_Source data_
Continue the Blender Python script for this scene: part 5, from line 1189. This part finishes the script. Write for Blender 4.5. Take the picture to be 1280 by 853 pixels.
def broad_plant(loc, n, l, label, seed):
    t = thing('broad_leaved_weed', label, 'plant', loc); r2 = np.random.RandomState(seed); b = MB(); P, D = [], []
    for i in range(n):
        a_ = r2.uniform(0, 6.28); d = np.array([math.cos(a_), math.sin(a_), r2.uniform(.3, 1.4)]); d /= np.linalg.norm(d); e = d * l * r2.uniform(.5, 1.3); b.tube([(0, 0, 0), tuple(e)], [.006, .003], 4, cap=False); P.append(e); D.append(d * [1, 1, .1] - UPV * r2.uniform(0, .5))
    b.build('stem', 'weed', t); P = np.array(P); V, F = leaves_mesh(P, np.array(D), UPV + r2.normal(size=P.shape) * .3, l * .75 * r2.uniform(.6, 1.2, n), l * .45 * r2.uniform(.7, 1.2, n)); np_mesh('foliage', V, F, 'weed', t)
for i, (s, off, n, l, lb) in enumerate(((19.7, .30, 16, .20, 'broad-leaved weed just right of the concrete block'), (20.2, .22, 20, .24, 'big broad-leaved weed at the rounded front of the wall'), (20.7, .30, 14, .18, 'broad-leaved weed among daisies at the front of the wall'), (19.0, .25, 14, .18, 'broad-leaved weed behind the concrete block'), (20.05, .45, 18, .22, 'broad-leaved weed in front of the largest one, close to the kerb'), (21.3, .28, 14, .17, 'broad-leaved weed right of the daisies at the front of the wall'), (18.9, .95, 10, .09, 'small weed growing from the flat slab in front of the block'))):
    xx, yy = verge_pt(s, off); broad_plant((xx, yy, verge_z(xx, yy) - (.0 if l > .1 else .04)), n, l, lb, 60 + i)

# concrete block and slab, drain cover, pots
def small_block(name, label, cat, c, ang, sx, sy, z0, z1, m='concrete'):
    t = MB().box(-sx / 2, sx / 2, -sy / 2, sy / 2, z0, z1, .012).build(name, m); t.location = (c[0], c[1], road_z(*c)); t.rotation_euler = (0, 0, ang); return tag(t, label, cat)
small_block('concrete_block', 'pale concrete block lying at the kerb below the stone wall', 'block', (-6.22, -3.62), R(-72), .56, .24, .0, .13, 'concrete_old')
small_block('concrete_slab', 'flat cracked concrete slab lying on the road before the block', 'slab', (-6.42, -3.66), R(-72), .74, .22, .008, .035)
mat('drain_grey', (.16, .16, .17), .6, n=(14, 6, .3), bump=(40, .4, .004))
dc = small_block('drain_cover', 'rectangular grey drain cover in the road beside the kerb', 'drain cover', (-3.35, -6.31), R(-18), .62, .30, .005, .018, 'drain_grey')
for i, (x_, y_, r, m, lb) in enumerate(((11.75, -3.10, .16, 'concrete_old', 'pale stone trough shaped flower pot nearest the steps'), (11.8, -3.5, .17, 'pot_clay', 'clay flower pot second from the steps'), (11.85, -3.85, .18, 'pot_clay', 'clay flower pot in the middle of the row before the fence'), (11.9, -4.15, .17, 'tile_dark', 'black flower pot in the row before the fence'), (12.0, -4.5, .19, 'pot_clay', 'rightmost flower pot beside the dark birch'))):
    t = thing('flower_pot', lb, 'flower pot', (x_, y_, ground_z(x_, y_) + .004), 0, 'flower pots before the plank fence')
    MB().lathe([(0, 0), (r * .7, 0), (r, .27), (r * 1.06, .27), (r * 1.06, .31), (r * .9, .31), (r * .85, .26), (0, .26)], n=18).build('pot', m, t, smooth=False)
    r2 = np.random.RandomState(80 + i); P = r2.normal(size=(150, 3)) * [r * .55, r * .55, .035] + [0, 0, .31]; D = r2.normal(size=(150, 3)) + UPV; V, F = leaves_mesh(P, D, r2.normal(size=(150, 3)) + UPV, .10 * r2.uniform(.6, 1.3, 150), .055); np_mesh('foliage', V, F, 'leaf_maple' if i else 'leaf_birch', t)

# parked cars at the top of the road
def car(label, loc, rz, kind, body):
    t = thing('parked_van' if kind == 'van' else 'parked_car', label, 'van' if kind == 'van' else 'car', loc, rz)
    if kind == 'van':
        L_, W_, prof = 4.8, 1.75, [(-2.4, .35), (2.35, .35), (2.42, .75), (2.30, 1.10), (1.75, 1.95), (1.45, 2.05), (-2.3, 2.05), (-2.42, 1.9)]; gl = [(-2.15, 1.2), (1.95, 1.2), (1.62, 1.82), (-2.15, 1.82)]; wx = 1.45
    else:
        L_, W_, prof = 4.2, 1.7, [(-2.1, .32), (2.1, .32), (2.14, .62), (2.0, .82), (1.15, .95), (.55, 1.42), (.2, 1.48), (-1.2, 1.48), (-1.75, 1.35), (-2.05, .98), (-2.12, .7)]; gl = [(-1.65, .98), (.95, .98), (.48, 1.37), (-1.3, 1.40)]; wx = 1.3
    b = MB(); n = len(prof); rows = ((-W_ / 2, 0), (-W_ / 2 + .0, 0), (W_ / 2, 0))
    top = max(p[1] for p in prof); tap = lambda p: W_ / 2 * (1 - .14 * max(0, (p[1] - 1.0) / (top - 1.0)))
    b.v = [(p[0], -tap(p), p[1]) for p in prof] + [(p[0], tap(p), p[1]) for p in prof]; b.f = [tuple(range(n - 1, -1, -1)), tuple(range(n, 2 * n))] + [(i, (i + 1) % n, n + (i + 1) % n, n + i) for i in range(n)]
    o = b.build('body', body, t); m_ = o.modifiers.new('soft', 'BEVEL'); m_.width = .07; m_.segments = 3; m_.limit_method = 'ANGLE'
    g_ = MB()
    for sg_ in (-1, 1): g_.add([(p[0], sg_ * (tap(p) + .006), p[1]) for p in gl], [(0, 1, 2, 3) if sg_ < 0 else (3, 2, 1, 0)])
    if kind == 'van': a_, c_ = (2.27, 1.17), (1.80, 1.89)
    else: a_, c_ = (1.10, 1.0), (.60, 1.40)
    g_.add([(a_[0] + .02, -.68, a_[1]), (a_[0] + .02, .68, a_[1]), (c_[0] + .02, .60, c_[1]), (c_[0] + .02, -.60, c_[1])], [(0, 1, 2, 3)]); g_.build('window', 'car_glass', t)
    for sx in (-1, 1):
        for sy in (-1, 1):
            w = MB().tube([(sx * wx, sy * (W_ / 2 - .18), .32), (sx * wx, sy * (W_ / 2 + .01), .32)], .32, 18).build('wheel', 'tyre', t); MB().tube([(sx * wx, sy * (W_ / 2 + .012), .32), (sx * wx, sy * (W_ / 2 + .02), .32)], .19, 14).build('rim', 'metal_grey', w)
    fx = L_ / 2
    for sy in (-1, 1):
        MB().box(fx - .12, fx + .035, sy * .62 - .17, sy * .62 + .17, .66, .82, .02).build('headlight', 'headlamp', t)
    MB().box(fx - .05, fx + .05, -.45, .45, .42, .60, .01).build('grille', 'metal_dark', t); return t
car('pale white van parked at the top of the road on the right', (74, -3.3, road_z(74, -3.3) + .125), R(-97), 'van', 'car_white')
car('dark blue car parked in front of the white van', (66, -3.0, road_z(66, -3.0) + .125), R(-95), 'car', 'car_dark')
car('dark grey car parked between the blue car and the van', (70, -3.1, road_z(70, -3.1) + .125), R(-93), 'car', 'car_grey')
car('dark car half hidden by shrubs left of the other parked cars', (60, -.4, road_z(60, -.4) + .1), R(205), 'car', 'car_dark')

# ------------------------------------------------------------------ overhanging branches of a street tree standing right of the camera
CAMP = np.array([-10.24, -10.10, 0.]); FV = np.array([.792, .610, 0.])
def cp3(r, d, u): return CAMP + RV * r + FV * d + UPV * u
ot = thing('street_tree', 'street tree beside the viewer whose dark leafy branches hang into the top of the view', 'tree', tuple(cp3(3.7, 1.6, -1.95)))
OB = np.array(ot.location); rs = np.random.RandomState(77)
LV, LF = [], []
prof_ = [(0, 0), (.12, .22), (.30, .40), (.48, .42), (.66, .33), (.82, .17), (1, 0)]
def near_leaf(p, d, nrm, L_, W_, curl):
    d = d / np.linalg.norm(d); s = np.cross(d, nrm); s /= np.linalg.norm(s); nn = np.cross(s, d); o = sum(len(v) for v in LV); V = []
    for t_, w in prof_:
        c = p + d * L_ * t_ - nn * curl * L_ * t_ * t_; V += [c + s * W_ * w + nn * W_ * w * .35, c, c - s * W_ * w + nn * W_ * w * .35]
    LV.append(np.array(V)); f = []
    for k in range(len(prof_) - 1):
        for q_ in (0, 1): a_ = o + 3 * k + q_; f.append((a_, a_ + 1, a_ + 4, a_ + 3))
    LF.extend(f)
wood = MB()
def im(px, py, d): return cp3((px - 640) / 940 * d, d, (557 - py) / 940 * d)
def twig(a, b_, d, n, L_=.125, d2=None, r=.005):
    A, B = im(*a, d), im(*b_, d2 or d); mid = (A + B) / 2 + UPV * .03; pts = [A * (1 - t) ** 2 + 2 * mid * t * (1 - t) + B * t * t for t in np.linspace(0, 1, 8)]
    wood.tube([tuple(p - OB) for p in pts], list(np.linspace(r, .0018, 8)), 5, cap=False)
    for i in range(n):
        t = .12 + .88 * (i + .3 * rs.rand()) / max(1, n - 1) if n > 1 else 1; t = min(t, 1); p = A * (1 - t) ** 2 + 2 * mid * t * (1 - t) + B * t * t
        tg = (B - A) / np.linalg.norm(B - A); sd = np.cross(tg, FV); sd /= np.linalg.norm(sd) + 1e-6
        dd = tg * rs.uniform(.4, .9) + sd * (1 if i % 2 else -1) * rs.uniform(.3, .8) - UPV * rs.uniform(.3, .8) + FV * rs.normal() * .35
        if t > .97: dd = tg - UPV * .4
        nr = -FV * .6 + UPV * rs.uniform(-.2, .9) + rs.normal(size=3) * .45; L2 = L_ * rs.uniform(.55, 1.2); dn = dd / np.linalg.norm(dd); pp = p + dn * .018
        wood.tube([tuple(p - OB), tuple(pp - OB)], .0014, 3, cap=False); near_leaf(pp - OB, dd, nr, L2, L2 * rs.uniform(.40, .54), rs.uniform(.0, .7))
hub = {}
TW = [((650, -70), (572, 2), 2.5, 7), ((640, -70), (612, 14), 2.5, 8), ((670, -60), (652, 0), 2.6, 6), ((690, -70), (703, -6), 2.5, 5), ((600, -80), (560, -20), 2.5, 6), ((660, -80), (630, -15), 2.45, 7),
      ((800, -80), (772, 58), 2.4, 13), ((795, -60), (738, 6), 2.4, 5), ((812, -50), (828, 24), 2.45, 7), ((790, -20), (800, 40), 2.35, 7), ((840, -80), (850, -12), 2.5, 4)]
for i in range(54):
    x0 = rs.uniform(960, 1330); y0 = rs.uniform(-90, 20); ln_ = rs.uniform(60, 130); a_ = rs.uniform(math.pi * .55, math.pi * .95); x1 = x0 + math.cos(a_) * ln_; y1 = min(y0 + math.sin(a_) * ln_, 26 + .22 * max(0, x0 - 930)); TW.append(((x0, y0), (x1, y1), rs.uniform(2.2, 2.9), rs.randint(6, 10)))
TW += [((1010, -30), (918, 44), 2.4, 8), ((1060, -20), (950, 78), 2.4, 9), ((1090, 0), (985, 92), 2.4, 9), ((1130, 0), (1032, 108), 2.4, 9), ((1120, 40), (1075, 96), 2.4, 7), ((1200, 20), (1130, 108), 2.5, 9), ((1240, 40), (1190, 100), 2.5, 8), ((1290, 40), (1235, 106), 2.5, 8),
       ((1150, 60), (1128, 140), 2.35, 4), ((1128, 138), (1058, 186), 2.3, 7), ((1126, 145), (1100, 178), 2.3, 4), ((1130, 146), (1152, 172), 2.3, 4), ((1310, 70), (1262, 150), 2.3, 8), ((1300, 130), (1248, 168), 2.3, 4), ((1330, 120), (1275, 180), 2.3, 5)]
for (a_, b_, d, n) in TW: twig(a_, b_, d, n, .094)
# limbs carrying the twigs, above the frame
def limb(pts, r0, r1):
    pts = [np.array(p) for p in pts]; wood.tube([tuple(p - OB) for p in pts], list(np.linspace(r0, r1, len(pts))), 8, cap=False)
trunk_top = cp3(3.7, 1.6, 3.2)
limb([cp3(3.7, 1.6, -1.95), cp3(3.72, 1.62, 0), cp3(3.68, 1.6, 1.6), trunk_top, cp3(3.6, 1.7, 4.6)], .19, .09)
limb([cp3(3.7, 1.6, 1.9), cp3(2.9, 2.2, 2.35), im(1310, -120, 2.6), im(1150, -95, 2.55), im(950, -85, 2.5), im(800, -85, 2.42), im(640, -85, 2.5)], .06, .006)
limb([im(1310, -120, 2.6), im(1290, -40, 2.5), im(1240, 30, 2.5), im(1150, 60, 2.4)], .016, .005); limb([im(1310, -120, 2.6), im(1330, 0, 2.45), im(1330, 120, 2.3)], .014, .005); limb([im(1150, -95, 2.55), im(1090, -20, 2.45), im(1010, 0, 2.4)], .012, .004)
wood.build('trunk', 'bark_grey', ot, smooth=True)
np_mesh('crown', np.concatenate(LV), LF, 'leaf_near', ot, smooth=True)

_Aim of the exercise_
Report only how many lines of the listing hold the word "smooth".

_Output for this exercise_
3